Recently, they received a message on Instagram from The New School’s new puppet club, which was inspired in part by Pratt’s. “We challenge you to a Puppet Off,” it stated. McLaughlin and Vang are hoping to host them for an event in the spring.
Puppet Club’s Next Act
On top of their puppet club duties, McLaughlin and Vang have their hands full. They are both full-time students working on theses and holding down on-campus jobs. As they approach graduation in the spring, they’re preparing to pass their puppet responsibilities on to new leadership so the puppet club can live on at Pratt.
Outside of their club, McLaughlin and Vang have already expanded their puppeting practice.
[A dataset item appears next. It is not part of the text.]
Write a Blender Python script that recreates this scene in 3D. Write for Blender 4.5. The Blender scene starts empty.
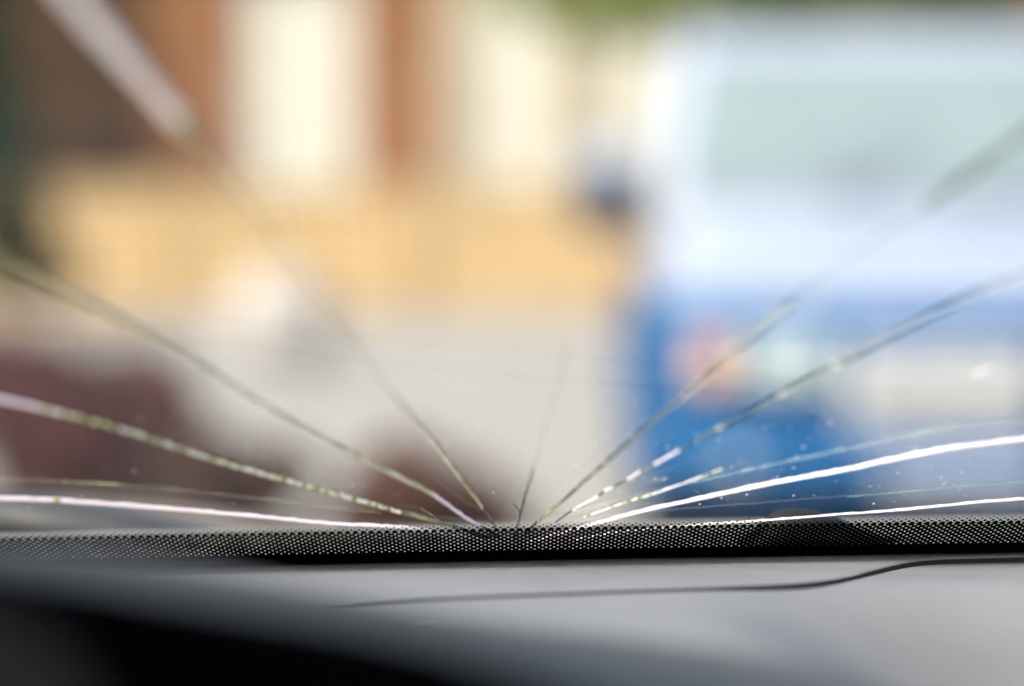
import bpy, bmesh, math, random
from mathutils import Vector, noise
random.seed(7)
S = bpy.context.scene
COL = S.collection

# ------------------------------------------------------------------ camera
FPX = 85 / 36 * 1024          # focal length in pixels
HORIZON = 240.0
CAMZ = 1.2
cam_d = bpy.data.cameras.new('camera'); cam = bpy.data.objects.new('camera', cam_d); COL.objects.link(cam)
cam_d.lens = 85; cam_d.sensor_width = 36; cam_d.clip_start = 0.02; cam_d.clip_end = 900
cam.location = (0, 0, CAMZ)
PITCH = math.atan((343 - HORIZON) / FPX)
cam.rotation_euler = (math.radians(90) - PITCH, 0, 0)
cam_d.dof.use_dof = True
cam_d.dof.focus_distance = 0.853
cam_d.dof.aperture_fstop = 2.8
S.camera = cam

# ------------------------------------------------------------------ world, sun, exposure
SUN_EL, SUN_AZ = math.radians(47), math.radians(-128)   # azimuth from +Y, clockwise: the sun stands behind and left
w = bpy.data.worlds.new('World'); S.world = w; w.use_nodes = True
nt = w.node_tree; bg = nt.nodes['Background']
sky = nt.nodes.new('ShaderNodeTexSky'); sky.sky_type = 'NISHITA'; sky.sun_disc = False
sky.sun_elevation = SUN_EL; sky.sun_rotation = SUN_AZ
sky.dust_density = 6; sky.air_density = 1.0; sky.ozone_density = 1.0
nt.links.new(sky.outputs[0], bg.inputs[0]); bg.inputs[1].default_value = 0.10
sl = bpy.data.lights.new('sun', 'SUN'); so = bpy.data.objects.new('sun', sl); COL.objects.link(so)
sl.energy = 1.5; sl.angle = math.radians(10); sl.color = (1, 0.90, 0.78)
sd = Vector((math.sin(SUN_AZ) * math.cos(SUN_EL), math.cos(SUN_AZ) * math.cos(SUN_EL), math.sin(SUN_EL)))
so.rotation_euler = sd.to_track_quat('Z', 'Y').to_euler(); so.location = (0, 0, 30)
S.view_settings.view_transform = 'Standard'; S.view_settings.look = 'None'
S.view_settings.gamma = 1; S.view_settings.exposure = 1.5
S.cycles.transparent_max_bounces = 32
S.cycles.use_denoising = True

# ------------------------------------------------------------------ helpers
def tag(o, label=None, cat=None, group=None, kind=None):
    if label: o['label'] = label
    if cat: o['category'] = cat
    if group: o['group'] = group
    if kind: o['kind'] = kind
    return o

def empty(name, loc=(0, 0, 0), **k):
    o = bpy.data.objects.new(name, None); COL.objects.link(o); o.location = loc
    o.empty_display_size = 0.1
    return tag(o, **k)

def mat(name, col=(0.5, 0.5, 0.5), rough=0.6, metal=0.0, coat=0.0, var=0.0, scale=5.0, bump=0.0, bscale=200.0, col2=None, spec=0.5, trans=0.0):
    m = bpy.data.materials.new(name); m.use_nodes = True
    n = m.node_tree.nodes; L = m.node_tree.links; b = n['Principled BSDF']
    b.inputs['Roughness'].default_value = rough; b.inputs['Metallic'].default_value = metal
    b.inputs['Coat Weight'].default_value = coat; b.inputs['Specular IOR Level'].default_value = spec
    b.inputs['Base Color'].default_value = (*col, 1)
    tc = n.new('ShaderNodeTexCoord')
    if var or col2:
        nz = n.new('ShaderNodeTexNoise'); nz.inputs['Scale'].default_value = scale; nz.inputs['Detail'].default_value = 6
        L.new(tc.outputs['Object'], nz.inputs['Vector'])
        r = n.new('ShaderNodeValToRGB')
        c2 = col2 or tuple(c * (1 + var) for c in col); c1 = col if col2 else tuple(c * (1 - var) for c in col)
        r.color_ramp.elements[0].color = (*c1, 1); r.color_ramp.elements[0].position = 0.35
        r.color_ramp.elements[1].color = (*c2, 1); r.color_ramp.elements[1].position = 0.65
        L.new(nz.outputs['Fac'], r.inputs[0]); L.new(r.outputs[0], b.inputs['Base Color'])
    if bump:
        nb = n.new('ShaderNodeTexNoise'); nb.inputs['Scale'].default_value = bscale; nb.inputs['Detail'].default_value = 4
        L.new(tc.outputs['Object'], nb.inputs['Vector'])
        bp = n.new('ShaderNodeBump'); bp.inputs['Strength'].default_value = bump; bp.inputs['Distance'].default_value = 0.3 / bscale
        L.new(nb.outputs['Fac'], bp.inputs['Height']); L.new(bp.outputs[0], b.inputs['Normal'])
    return m

def link(name, me, m=None, parent=None, smooth=False):
    o = bpy.data.objects.new(name, me); COL.objects.link(o)
    if m is not None:
        for mm in (m if isinstance(m, (list, tuple)) else [m]): me.materials.append(mm)
    if parent: o.parent = parent
    if smooth:
        for p in me.polygons: p.use_smooth = True
    return o

def pyd(name, V, F, m=None, parent=None, smooth=False, fix=True):
    me = bpy.data.meshes.new(name); me.from_pydata([tuple(v) for v in V], [], F)
    if fix:
        bm = bmesh.new(); bm.from_mesh(me); bmesh.ops.recalc_face_normals(bm, faces=bm.faces); bm.to_mesh(me); bm.free()
    me.update()
    return link(name, me, m, parent, smooth)

def box(name, c, s, m, parent=None, bevel=0.0, rot=0.0, seg=2):
    bm = bmesh.new(); bmesh.ops.create_cube(bm, size=1)
    for v in bm.verts: v.co = Vector((v.co.x * s[0], v.co.y * s[1], v.co.z * s[2]))
    if bevel: bmesh.ops.bevel(bm, geom=bm.edges[:], offset=bevel, segments=seg, affect='EDGES', profile=0.5)
    me = bpy.data.meshes.new(name); bm.to_mesh(me); bm.free()
    o = link(name, me, m, parent, smooth=False); o.location = c; o.rotation_euler.z = rot
    return o

def loft(name, secs, m, parent=None, cap=True, smooth=True, closed=True):
    n = len(secs[0]); V = [p for s in secs for p in s]; F = []
    for i in range(len(secs) - 1):
        for j in range(n if closed else n - 1):
            a = i * n + j; b = i * n + (j + 1) % n
            F.append((a, b, b + n, a + n))
    if cap and closed:
        F.append(tuple(range(n))[::-1]); F.append(tuple(range((len(secs) - 1) * n, len(secs) * n)))
    return pyd(name, V, F, m, parent, smooth)

def tube_pts(path, radii, seg=10):
    secs = []
    for i, p in enumerate(path):
        p = Vector(p)
        a = Vector(path[max(i - 1, 0)]); b = Vector(path[min(i + 1, len(path) - 1)])
        t = (b - a).normalized(); up = Vector((0, 0, 1)) if abs(t.z) < 0.9 else Vector((1, 0, 0))
        x = t.cross(up).normalized(); y = t.cross(x).normalized(); r = radii[i] if isinstance(radii, (list, tuple)) else radii
        secs.append([p + (x * math.cos(2 * math.pi * k / seg) + y * math.sin(2 * math.pi * k / seg)) * r for k in range(seg)])
    return secs

def tube(name, path, radii, m, parent=None, seg=10):
    return loft(name, tube_pts(path, radii, seg), m, parent)

def multi_tube(name, tubes, m, parent=None, seg=8):
    V, F = [], []
    for path, radii in tubes:
        secs = tube_pts(path, radii, seg); o = len(V); V += [p for s in secs for p in s]
        for i in range(len(secs) - 1):
            for j in range(seg):
                a = o + i * seg + j; b = o + i * seg + (j + 1) % seg
                F.append((a, b, b + seg, a + seg))
        F.append(tuple(range(o, o + seg))[::-1]); F.append(tuple(range(o + (len(secs) - 1) * seg, o + len(secs) * seg)))
    return pyd(name, V, F, m, parent, True)

# ------------------------------------------------------------------ ground, road, planting bed
M_road = mat('pale_concrete', (0.30, 0.295, 0.285), 0.85, var=0.12, scale=1.3, bump=0.3, bscale=60)
M_verge = mat('dry_verge', (0.16, 0.15, 0.11), 0.95, var=0.3, scale=2.0, bump=0.5, bscale=30)
M_kerb = mat('kerb_stone', (0.33, 0.32, 0.30), 0.8, var=0.12, scale=6, bump=0.3, bscale=80)
M_pave = mat('pavement_slabs', (0.27, 0.255, 0.23), 0.85, var=0.12, scale=2, bump=0.3, bscale=50)
M_soil = mat('planting_soil', (0.05, 0.035, 0.025), 0.95, var=0.4, scale=15, bump=0.8, bscale=40)
M_line = mat('road_paint', (0.75, 0.74, 0.70), 0.6, var=0.08, scale=8)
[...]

Last summer, McLaughlin ran a group for Pratt’s PreCollege program, where they made paper and armature puppets and watched stop motion movies. Vang, who studies 2D animation, is currently taking a stop motion course with faculty advisor Robert Lyons as well as a puppet course that is taught by Visiting Professor of Art and Design Education Theodora Skipitares, a prominent figure in the puppet world. “I’m kind of having a full puppet semester now,” Vang said. After graduation she hopes she can continue her pursuits in puppetry. “I know I would love to work with puppets post-grad,” she said. “I think they’re very magical.”